12 Responses (including trackbacks) to “Why be frugal?”

  1. Lynnae @ Being Frugal.net Says:

    You know I’m frugal! Or I try to be.

    The reason I’m frugal is that I want to make the best use of what God has given me. And I think all three of Steward’s points are covered in that. :)

  2. Deamiter Says:

    What about bad reasons? Why7 did your continuum stop at “alright”?

    I can think of a few bad reasons — like being frugal to make your spouse feel bad whenever they purchase something, or to save up money to get revenge on the judge who threw out your lawsuit.

    Just saying… frugal isn’t all good!

  3. Steward Says:

    @ Deamiter – You are definitely right that there are many bad reasons to want to be frugal. I left them out because most people either don’t think their reason is bad or they are so self-deceived that they think they are actually being frugal for a good reason! Take the spouse example you mentioned, the bad frugal may think they are just trying to make sure the family has what it needs but is instead putting money above people and using it as leverage against their spouse to vent some hidden resentment. This is obviously no good and must be eradicated with extreme prejudice, but it hides very well under the guise of an alright, good, or even a better reason.

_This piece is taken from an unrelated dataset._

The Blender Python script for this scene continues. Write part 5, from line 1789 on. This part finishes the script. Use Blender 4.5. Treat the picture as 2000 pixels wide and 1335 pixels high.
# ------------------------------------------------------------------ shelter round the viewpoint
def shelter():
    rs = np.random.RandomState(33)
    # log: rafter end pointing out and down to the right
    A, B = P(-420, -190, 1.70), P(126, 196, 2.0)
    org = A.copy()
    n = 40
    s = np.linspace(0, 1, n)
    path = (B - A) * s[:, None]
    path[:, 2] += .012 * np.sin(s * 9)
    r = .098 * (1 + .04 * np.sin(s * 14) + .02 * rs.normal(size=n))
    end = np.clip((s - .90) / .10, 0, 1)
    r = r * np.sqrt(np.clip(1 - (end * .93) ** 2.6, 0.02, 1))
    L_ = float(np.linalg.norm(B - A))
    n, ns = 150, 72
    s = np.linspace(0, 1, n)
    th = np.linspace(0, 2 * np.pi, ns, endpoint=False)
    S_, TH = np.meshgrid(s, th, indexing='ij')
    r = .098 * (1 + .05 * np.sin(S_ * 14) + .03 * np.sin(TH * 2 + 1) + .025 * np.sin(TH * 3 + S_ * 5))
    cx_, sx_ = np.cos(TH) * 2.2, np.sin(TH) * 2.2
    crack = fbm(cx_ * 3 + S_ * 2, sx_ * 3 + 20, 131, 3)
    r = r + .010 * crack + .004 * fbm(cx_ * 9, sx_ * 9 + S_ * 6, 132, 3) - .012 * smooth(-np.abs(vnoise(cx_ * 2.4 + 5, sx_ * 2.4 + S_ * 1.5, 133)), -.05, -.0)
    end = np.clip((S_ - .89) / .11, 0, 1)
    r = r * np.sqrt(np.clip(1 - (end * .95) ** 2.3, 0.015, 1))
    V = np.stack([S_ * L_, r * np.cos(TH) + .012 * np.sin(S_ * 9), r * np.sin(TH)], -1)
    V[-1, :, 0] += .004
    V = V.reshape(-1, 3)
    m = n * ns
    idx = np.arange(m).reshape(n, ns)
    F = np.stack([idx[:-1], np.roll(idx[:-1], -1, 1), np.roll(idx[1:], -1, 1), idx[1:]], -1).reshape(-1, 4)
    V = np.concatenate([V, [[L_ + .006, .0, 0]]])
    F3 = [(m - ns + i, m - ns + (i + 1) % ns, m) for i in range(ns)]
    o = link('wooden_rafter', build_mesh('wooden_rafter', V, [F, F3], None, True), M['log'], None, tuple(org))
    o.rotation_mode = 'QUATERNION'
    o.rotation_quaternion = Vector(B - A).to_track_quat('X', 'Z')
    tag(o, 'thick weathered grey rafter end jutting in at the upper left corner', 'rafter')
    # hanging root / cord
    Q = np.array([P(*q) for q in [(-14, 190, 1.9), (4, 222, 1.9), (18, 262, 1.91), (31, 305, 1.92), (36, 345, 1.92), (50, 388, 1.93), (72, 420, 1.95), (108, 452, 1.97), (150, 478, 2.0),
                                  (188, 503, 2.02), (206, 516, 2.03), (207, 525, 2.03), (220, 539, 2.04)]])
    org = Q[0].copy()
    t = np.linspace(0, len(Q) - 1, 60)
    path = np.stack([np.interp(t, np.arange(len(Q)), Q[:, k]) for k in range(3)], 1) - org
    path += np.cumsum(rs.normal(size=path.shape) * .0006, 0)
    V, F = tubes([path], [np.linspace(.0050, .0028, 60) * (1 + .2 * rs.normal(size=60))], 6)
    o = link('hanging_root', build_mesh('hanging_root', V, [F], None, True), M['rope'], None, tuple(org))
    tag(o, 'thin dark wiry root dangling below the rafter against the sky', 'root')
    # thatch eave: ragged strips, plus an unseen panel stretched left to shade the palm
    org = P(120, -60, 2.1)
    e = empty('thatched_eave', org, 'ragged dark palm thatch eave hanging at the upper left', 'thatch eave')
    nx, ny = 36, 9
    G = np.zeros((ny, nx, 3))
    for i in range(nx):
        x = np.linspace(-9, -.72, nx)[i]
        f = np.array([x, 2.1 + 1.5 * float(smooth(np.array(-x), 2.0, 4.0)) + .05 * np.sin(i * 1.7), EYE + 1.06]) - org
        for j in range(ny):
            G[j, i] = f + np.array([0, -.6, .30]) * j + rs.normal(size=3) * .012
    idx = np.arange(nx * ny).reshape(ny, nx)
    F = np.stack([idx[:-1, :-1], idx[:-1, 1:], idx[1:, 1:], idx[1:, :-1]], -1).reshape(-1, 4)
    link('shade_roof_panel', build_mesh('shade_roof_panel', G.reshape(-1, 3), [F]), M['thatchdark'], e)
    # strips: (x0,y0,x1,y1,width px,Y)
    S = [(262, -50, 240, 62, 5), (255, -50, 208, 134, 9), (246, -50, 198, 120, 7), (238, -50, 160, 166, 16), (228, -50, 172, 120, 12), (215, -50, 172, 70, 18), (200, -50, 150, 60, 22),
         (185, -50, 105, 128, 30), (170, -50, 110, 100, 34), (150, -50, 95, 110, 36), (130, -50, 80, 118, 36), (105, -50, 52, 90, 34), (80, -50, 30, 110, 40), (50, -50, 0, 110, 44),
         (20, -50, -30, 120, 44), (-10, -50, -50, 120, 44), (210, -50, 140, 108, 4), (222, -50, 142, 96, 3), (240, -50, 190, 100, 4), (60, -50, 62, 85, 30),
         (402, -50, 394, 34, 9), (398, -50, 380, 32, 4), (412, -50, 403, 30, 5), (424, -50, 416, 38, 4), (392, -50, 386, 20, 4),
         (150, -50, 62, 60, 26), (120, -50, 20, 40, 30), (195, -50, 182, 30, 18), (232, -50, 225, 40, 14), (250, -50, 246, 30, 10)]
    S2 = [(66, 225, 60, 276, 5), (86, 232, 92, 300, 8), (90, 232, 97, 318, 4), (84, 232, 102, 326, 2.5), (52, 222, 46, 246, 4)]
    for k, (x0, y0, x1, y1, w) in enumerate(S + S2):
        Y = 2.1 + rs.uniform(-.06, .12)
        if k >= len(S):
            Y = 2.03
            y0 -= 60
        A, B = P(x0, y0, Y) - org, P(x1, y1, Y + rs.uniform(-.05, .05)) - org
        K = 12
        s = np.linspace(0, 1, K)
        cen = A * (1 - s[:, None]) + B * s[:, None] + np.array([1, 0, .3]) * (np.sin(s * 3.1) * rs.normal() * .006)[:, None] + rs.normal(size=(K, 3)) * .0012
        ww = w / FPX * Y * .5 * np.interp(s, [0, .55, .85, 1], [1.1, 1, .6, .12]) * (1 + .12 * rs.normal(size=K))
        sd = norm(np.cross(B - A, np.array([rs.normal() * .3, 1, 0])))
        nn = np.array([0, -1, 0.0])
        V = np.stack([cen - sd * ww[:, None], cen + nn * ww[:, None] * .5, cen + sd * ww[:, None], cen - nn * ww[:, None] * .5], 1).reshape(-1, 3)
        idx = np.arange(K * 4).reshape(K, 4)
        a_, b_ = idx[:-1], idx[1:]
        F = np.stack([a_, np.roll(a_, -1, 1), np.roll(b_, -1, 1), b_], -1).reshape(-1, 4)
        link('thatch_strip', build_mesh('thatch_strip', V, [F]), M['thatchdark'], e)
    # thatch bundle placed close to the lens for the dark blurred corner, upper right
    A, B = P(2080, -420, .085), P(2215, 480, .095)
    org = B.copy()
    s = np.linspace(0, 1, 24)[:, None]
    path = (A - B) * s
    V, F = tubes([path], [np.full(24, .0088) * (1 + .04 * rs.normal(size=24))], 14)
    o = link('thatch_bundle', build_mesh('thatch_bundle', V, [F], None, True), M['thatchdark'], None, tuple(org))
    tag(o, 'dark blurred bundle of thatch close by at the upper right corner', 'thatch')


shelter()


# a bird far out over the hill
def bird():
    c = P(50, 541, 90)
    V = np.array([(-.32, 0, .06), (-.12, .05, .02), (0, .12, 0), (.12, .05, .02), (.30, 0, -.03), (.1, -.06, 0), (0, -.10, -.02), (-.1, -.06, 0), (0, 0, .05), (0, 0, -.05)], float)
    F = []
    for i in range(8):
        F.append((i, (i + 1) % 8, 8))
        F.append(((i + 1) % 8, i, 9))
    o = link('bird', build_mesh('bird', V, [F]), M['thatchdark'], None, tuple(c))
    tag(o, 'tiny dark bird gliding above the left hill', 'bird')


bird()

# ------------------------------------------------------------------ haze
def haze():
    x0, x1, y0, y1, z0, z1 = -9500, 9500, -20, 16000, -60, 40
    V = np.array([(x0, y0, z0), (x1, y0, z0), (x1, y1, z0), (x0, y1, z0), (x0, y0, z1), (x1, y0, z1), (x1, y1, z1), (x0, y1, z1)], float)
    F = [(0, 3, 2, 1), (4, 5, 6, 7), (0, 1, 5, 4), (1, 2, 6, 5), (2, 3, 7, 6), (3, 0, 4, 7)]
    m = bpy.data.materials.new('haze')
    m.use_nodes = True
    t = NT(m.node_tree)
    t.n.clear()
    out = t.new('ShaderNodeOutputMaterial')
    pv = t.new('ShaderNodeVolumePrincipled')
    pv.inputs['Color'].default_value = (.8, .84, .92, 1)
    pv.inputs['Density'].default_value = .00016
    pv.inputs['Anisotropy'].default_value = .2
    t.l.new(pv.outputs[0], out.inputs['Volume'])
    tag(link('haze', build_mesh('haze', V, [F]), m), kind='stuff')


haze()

    The only way I know to combat these hidden reasons is complete honesty and full disclosure. If we are honest with ourselves and others these types of things will come to light and we can deal with them.

  4. Carolyn Says:

    This is a great article. Thank you for writing it. I posted a little more of my thoughts on my blog at ivyleaguehomemaker.blogspot.com.

  5. Heather Says:

    Thanks for this post. It is easy to defend
    being frugal with lots of other reasons. I feel that you
    gave very honest reasons why we should be frugal.
    For me, I am trying to live the frugal life to
    help our family to get out of a large amount of
    credit card debt. Instead of spending our $ on
    useless things, I know that I am spending $ more
    purposefully.

  6. Philip Brewer Says:

    I’ve long thought of voluntary simplicity as an essentially hedonistic lifestyle. By refraining from spending money one area (where it gives you modest amounts of pleasure), you’re able to spend more money another area (where it gives you maximum pleasure).

    We all get pleasure from things, from experiences, and from helping others. Frugality just means that you get more pleasure per dollar than other people.

  7. Gina Says:

    This is a great article. Really challenges you to “think seriously” about why you want to be frugal. I agree that once you get the best reason it does become easier to do.

    As a fan of Dave Ramsey, I am frugal because I want to “change my family tree.” Learning better money management and becoming frugal will do just that. And I will be able to give it to those in need sooner rather than later. THAT is ALWAYS fun!